--- start TASK INPUT ---
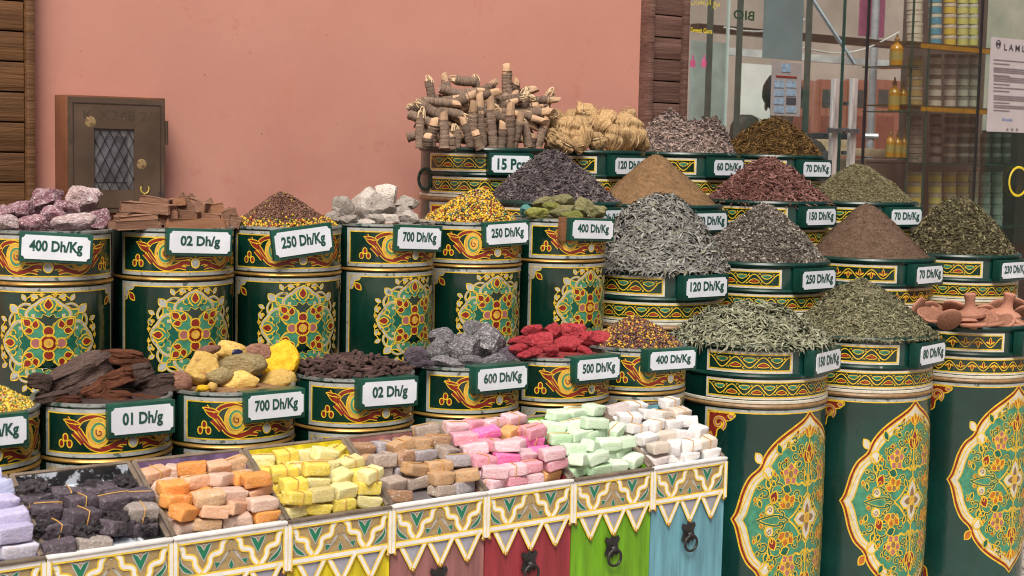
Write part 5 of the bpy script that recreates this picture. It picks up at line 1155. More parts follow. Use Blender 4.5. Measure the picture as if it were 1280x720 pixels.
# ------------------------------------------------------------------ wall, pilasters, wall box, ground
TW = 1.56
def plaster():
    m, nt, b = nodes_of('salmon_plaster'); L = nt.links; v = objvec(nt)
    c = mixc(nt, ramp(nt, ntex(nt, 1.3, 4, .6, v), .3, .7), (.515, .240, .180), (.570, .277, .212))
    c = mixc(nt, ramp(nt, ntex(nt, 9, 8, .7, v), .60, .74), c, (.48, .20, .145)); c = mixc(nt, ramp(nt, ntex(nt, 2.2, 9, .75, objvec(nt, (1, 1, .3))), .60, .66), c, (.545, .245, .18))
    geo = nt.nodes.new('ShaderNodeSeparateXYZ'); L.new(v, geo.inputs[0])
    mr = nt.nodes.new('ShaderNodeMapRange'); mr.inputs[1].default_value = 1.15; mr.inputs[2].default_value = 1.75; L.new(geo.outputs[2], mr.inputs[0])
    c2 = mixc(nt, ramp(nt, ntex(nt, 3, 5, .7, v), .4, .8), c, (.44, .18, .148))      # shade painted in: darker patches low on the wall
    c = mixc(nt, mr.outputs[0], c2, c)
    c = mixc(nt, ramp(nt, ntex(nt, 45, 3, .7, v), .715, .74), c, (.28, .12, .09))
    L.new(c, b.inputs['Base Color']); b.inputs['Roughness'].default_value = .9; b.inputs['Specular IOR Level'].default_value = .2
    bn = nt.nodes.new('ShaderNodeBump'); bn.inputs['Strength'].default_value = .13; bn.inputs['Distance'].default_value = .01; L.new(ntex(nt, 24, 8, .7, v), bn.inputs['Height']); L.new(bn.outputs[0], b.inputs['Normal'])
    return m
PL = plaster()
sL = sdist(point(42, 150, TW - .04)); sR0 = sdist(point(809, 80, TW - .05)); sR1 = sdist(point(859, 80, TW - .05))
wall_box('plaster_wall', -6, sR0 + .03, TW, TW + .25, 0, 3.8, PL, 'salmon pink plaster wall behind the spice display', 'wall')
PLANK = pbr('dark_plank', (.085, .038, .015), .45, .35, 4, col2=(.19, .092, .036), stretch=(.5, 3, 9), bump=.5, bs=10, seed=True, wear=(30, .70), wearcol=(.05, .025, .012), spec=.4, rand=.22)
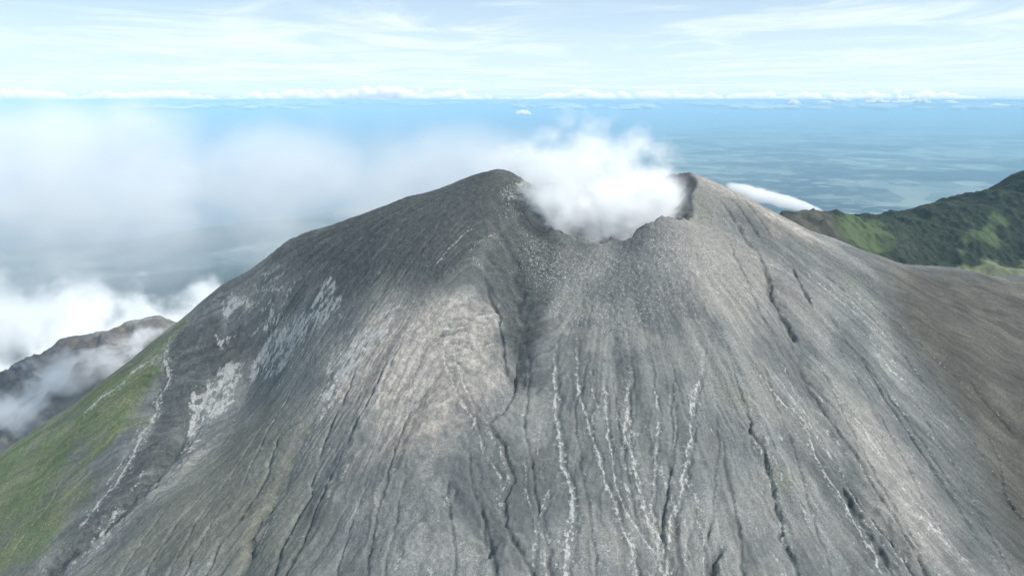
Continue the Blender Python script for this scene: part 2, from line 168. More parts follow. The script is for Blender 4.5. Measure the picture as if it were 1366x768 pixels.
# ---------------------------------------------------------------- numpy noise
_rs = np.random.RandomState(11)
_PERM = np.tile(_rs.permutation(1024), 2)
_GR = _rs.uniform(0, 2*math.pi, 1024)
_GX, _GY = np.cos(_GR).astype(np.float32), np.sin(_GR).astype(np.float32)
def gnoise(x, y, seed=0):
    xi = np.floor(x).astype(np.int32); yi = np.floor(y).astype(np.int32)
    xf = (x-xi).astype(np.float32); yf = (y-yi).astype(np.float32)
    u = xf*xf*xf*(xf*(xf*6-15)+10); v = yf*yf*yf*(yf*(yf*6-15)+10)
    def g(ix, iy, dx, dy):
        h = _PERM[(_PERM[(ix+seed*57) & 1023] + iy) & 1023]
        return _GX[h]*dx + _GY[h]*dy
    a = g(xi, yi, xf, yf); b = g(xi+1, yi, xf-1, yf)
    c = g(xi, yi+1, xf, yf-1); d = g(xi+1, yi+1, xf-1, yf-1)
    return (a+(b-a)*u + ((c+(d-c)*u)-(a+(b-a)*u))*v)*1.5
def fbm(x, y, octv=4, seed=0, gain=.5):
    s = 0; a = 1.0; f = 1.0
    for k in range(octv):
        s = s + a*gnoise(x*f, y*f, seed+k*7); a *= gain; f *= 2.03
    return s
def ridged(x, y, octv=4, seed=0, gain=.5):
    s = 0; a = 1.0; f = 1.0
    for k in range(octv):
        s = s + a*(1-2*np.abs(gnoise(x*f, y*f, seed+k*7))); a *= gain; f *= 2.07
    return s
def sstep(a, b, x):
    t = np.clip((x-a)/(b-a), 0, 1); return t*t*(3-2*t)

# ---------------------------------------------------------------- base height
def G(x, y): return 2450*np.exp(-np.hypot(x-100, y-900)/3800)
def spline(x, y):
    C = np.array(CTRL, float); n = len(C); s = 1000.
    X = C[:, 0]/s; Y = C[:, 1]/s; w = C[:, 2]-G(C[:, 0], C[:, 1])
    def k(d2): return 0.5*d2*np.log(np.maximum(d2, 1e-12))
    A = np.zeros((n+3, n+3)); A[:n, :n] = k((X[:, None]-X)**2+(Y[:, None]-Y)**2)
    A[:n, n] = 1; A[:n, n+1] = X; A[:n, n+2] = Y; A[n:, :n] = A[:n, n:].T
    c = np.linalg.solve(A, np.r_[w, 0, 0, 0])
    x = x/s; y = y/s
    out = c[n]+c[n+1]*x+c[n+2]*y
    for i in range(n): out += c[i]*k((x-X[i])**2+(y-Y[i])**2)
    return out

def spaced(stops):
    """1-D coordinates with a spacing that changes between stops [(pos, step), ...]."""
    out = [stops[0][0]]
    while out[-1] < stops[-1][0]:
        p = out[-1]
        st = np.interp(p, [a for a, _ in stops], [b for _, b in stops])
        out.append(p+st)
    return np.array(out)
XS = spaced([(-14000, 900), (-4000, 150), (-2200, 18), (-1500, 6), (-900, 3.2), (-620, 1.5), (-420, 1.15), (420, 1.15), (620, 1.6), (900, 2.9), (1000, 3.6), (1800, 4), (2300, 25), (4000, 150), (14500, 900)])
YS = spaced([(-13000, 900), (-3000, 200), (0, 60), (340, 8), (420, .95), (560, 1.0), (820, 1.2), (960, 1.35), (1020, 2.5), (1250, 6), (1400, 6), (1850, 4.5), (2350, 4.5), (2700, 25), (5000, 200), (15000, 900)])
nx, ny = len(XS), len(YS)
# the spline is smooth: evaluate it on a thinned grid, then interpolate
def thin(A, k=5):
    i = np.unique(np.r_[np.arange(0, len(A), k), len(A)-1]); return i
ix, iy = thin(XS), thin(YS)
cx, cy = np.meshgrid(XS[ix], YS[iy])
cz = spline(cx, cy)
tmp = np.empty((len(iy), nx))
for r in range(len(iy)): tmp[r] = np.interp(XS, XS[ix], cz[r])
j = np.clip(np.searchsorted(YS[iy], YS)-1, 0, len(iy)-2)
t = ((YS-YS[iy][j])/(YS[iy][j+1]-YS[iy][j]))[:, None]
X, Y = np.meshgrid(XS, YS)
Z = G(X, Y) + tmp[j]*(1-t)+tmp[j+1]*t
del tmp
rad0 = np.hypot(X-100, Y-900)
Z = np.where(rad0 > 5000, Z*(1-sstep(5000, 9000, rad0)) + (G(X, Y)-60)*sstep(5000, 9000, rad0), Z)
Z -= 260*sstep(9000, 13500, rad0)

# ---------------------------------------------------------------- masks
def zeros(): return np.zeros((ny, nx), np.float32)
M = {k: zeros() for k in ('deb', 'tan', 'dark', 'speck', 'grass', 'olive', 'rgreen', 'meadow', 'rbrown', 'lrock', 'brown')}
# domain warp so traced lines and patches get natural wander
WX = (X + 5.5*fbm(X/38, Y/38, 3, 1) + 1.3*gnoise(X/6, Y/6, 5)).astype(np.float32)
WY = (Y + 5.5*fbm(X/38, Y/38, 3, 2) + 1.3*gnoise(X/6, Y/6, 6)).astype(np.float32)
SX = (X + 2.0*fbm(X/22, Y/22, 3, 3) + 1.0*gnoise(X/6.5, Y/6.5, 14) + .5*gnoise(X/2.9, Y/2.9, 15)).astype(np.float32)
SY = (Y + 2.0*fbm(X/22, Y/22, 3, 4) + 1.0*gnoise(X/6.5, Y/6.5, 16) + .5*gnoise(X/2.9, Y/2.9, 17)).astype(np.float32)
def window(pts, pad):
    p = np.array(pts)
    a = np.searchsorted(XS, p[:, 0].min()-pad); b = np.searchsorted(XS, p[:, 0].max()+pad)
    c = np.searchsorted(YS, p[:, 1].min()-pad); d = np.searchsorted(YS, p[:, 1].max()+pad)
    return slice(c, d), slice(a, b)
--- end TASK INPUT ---
● **EXERCISE INSTRUCTIONS**
Starting at the line that contains "Continue the Blender" and ending at the line that contains "t = np.clip((x-a)/(b-a), 0, 1);", retype each line exactly; omit everything outside that range.

● **SOLUTION**
Continue the Blender Python script for this scene: part 2, from line 168. More parts follow. The script is for Blender 4.5. Measure the picture as if it were 1366x768 pixels.
# ---------------------------------------------------------------- numpy noise
_rs = np.random.RandomState(11)
_PERM = np.tile(_rs.permutation(1024), 2)
_GR = _rs.uniform(0, 2*math.pi, 1024)
_GX, _GY = np.cos(_GR).astype(np.float32), np.sin(_GR).astype(np.float32)
def gnoise(x, y, seed=0):
    xi = np.floor(x).astype(np.int32); yi = np.floor(y).astype(np.int32)
    xf = (x-xi).astype(np.float32); yf = (y-yi).astype(np.float32)
    u = xf*xf*xf*(xf*(xf*6-15)+10); v = yf*yf*yf*(yf*(yf*6-15)+10)
    def g(ix, iy, dx, dy):
        h = _PERM[(_PERM[(ix+seed*57) & 1023] + iy) & 1023]
        return _GX[h]*dx + _GY[h]*dy
    a = g(xi, yi, xf, yf); b = g(xi+1, yi, xf-1, yf)
    c = g(xi, yi+1, xf, yf-1); d = g(xi+1, yi+1, xf-1, yf-1)
    return (a+(b-a)*u + ((c+(d-c)*u)-(a+(b-a)*u))*v)*1.5
def fbm(x, y, octv=4, seed=0, gain=.5):
    s = 0; a = 1.0; f = 1.0
    for k in range(octv):
        s = s + a*gnoise(x*f, y*f, seed+k*7); a *= gain; f *= 2.03
    return s
def ridged(x, y, octv=4, seed=0, gain=.5):
    s = 0; a = 1.0; f = 1.0
    for k in range(octv):
        s = s + a*(1-2*np.abs(gnoise(x*f, y*f, seed+k*7))); a *= gain; f *= 2.07
    return s
def sstep(a, b, x):
    t = np.clip((x-a)/(b-a), 0, 1); return t*t*(3-2*t)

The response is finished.